DATA SHOWN —
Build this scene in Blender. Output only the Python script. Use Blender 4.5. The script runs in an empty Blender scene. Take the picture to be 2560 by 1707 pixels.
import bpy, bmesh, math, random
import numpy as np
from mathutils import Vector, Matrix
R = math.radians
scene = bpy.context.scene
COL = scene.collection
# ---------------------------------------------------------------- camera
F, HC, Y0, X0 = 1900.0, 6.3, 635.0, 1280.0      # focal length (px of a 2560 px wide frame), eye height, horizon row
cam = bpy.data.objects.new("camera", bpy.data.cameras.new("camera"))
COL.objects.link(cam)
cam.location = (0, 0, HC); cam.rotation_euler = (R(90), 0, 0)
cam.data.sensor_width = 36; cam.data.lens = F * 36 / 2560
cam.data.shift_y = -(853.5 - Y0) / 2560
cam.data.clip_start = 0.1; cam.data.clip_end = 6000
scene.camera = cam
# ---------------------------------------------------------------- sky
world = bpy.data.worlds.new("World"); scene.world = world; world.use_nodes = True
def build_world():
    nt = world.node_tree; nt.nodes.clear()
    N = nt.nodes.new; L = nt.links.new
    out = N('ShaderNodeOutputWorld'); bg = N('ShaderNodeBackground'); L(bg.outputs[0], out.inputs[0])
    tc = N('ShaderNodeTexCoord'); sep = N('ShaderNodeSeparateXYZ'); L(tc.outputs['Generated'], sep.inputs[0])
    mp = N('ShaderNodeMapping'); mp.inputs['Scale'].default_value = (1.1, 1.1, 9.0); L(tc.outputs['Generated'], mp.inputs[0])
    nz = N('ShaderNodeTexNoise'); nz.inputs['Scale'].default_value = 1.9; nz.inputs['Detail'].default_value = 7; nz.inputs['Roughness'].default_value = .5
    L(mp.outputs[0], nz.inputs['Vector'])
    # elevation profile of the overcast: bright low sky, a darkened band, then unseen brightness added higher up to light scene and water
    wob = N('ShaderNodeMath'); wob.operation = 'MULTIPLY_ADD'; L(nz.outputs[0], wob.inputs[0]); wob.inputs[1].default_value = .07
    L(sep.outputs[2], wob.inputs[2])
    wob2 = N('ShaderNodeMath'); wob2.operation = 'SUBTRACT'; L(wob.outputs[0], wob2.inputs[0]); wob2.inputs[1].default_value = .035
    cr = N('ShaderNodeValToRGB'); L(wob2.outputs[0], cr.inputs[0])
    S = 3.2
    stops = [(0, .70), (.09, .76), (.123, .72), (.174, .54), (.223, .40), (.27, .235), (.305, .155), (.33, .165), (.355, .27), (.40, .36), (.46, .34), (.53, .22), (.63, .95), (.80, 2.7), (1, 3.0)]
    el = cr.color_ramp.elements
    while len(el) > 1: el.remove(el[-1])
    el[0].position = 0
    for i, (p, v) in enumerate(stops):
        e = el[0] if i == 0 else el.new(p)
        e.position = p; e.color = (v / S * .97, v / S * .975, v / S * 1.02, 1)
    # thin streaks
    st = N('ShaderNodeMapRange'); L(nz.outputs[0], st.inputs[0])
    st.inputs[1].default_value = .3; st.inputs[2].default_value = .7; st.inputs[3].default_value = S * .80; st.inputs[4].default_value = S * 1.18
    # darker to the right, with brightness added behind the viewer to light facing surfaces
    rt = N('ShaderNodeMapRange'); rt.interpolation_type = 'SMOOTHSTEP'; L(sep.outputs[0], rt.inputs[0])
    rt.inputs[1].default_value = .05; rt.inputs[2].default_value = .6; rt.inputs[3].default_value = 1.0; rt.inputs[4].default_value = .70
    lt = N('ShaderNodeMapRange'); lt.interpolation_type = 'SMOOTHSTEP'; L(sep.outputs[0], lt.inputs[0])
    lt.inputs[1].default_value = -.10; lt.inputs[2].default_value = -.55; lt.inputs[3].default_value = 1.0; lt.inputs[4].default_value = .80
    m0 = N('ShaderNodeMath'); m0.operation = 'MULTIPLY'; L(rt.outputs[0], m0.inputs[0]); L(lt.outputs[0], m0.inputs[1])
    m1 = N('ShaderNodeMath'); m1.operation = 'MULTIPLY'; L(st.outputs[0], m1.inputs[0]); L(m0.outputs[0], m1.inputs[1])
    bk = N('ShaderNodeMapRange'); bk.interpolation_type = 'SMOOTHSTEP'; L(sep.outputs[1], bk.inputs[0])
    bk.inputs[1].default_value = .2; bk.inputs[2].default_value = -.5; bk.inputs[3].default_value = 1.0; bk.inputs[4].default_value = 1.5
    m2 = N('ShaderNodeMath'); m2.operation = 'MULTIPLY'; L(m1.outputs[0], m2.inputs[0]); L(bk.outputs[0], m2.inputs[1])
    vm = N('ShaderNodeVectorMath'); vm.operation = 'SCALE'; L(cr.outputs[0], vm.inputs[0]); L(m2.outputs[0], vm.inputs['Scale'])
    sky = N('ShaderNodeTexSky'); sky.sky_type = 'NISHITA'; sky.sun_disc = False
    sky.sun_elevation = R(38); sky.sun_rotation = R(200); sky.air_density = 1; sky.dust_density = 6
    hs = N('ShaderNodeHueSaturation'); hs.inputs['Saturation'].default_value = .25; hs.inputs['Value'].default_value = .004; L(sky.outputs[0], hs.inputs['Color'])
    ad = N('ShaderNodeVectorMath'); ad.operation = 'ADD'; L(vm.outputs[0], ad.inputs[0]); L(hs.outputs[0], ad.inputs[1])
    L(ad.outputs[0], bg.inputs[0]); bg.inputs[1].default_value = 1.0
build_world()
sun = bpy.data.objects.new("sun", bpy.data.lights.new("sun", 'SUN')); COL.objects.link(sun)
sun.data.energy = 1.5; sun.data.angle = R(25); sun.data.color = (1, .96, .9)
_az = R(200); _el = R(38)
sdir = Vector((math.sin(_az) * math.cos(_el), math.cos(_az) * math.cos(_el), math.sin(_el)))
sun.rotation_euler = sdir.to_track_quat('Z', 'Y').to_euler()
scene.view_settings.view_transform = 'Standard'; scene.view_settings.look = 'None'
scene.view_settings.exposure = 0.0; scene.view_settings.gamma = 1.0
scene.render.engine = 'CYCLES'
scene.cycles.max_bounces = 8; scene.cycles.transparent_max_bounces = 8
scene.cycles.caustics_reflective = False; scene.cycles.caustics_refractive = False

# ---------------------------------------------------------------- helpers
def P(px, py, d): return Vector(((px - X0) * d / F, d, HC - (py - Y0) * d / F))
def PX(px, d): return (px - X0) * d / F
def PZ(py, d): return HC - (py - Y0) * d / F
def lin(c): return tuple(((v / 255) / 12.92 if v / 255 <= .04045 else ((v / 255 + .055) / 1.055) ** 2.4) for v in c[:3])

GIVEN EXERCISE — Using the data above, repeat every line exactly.

THE ANSWER —
Build this scene in Blender. Output only the Python script. Use Blender 4.5. The script runs in an empty Blender scene. Take the picture to be 2560 by 1707 pixels.
import bpy, bmesh, math, random
import numpy as np
from mathutils import Vector, Matrix
R = math.radians
scene = bpy.context.scene
COL = scene.collection
# ---------------------------------------------------------------- camera
F, HC, Y0, X0 = 1900.0, 6.3, 635.0, 1280.0      # focal length (px of a 2560 px wide frame), eye height, horizon row
cam = bpy.data.objects.new("camera", bpy.data.cameras.new("camera"))
COL.objects.link(cam)
cam.location = (0, 0, HC); cam.rotation_euler = (R(90), 0, 0)
cam.data.sensor_width = 36; cam.data.lens = F * 36 / 2560
cam.data.shift_y = -(853.5 - Y0) / 2560
cam.data.clip_start = 0.1; cam.data.clip_end = 6000
scene.camera = cam
# ---------------------------------------------------------------- sky
world = bpy.data.worlds.new("World"); scene.world = world; world.use_nodes = True
def build_world():
    nt = world.node_tree; nt.nodes.clear()
    N = nt.nodes.new; L = nt.links.new
    out = N('ShaderNodeOutputWorld'); bg = N('ShaderNodeBackground'); L(bg.outputs[0], out.inputs[0])
    tc = N('ShaderNodeTexCoord'); sep = N('ShaderNodeSeparateXYZ'); L(tc.outputs['Generated'], sep.inputs[0])
    mp = N('ShaderNodeMapping'); mp.inputs['Scale'].default_value = (1.1, 1.1, 9.0); L(tc.outputs['Generated'], mp.inputs[0])
    nz = N('ShaderNodeTexNoise'); nz.inputs['Scale'].default_value = 1.9; nz.inputs['Detail'].default_value = 7; nz.inputs['Roughness'].default_value = .5
    L(mp.outputs[0], nz.inputs['Vector'])
    # elevation profile of the overcast: bright low sky, a darkened band, then unseen brightness added higher up to light scene and water
    wob = N('ShaderNodeMath'); wob.operation = 'MULTIPLY_ADD'; L(nz.outputs[0], wob.inputs[0]); wob.inputs[1].default_value = .07
    L(sep.outputs[2], wob.inputs[2])
    wob2 = N('ShaderNodeMath'); wob2.operation = 'SUBTRACT'; L(wob.outputs[0], wob2.inputs[0]); wob2.inputs[1].default_value = .035
    cr = N('ShaderNodeValToRGB'); L(wob2.outputs[0], cr.inputs[0])
    S = 3.2
    stops = [(0, .70), (.09, .76), (.123, .72), (.174, .54), (.223, .40), (.27, .235), (.305, .155), (.33, .165), (.355, .27), (.40, .36), (.46, .34), (.53, .22), (.63, .95), (.80, 2.7), (1, 3.0)]
    el = cr.color_ramp.elements
    while len(el) > 1: el.remove(el[-1])
    el[0].position = 0
    for i, (p, v) in enumerate(stops):
        e = el[0] if i == 0 else el.new(p)
        e.position = p; e.color = (v / S * .97, v / S * .975, v / S * 1.02, 1)
    # thin streaks
    st = N('ShaderNodeMapRange'); L(nz.outputs[0], st.inputs[0])
    st.inputs[1].default_value = .3; st.inputs[2].default_value = .7; st.inputs[3].default_value = S * .80; st.inputs[4].default_value = S * 1.18
    # darker to the right, with brightness added behind the viewer to light facing surfaces
    rt = N('ShaderNodeMapRange'); rt.interpolation_type = 'SMOOTHSTEP'; L(sep.outputs[0], rt.inputs[0])
    rt.inputs[1].default_value = .05; rt.inputs[2].default_value = .6; rt.inputs[3].default_value = 1.0; rt.inputs[4].default_value = .70
    lt = N('ShaderNodeMapRange'); lt.interpolation_type = 'SMOOTHSTEP'; L(sep.outputs[0], lt.inputs[0])
    lt.inputs[1].default_value = -.10; lt.inputs[2].default_value = -.55; lt.inputs[3].default_value = 1.0; lt.inputs[4].default_value = .80
    m0 = N('ShaderNodeMath'); m0.operation = 'MULTIPLY'; L(rt.outputs[0], m0.inputs[0]); L(lt.outputs[0], m0.inputs[1])
    m1 = N('ShaderNodeMath'); m1.operation = 'MULTIPLY'; L(st.outputs[0], m1.inputs[0]); L(m0.outputs[0], m1.inputs[1])
    bk = N('ShaderNodeMapRange'); bk.interpolation_type = 'SMOOTHSTEP'; L(sep.outputs[1], bk.inputs[0])
    bk.inputs[1].default_value = .2; bk.inputs[2].default_value = -.5; bk.inputs[3].default_value = 1.0; bk.inputs[4].default_value = 1.5
    m2 = N('ShaderNodeMath'); m2.operation = 'MULTIPLY'; L(m1.outputs[0], m2.inputs[0]); L(bk.outputs[0], m2.inputs[1])
    vm = N('ShaderNodeVectorMath'); vm.operation = 'SCALE'; L(cr.outputs[0], vm.inputs[0]); L(m2.outputs[0], vm.inputs['Scale'])
    sky = N('ShaderNodeTexSky'); sky.sky_type = 'NISHITA'; sky.sun_disc = False
    sky.sun_elevation = R(38); sky.sun_rotation = R(200); sky.air_density = 1; sky.dust_density = 6
    hs = N('ShaderNodeHueSaturation'); hs.inputs['Saturation'].default_value = .25; hs.inputs['Value'].default_value = .004; L(sky.outputs[0], hs.inputs['Color'])
    ad = N('ShaderNodeVectorMath'); ad.operation = 'ADD'; L(vm.outputs[0], ad.inputs[0]); L(hs.outputs[0], ad.inputs[1])
    L(ad.outputs[0], bg.inputs[0]); bg.inputs[1].default_value = 1.0
build_world()
sun = bpy.data.objects.new("sun", bpy.data.lights.new("sun", 'SUN')); COL.objects.link(sun)
sun.data.energy = 1.5; sun.data.angle = R(25); sun.data.color = (1, .96, .9)
_az = R(200); _el = R(38)
sdir = Vector((math.sin(_az) * math.cos(_el), math.cos(_az) * math.cos(_el), math.sin(_el)))
sun.rotation_euler = sdir.to_track_quat('Z', 'Y').to_euler()
scene.view_settings.view_transform = 'Standard'; scene.view_settings.look = 'None'
scene.view_settings.exposure = 0.0; scene.view_settings.gamma = 1.0
scene.render.engine = 'CYCLES'
scene.cycles.max_bounces = 8; scene.cycles.transparent_max_bounces = 8
scene.cycles.caustics_reflective = False; scene.cycles.caustics_refractive = False

# ---------------------------------------------------------------- helpers
def P(px, py, d): return Vector(((px - X0) * d / F, d, HC - (py - Y0) * d / F))
def PX(px, d): return (px - X0) * d / F
def PZ(py, d): return HC - (py - Y0) * d / F
def lin(c): return tuple(((v / 255) / 12.92 if v / 255 <= .04045 else ((v / 255 + .055) / 1.055) ** 2.4) for v in c[:3])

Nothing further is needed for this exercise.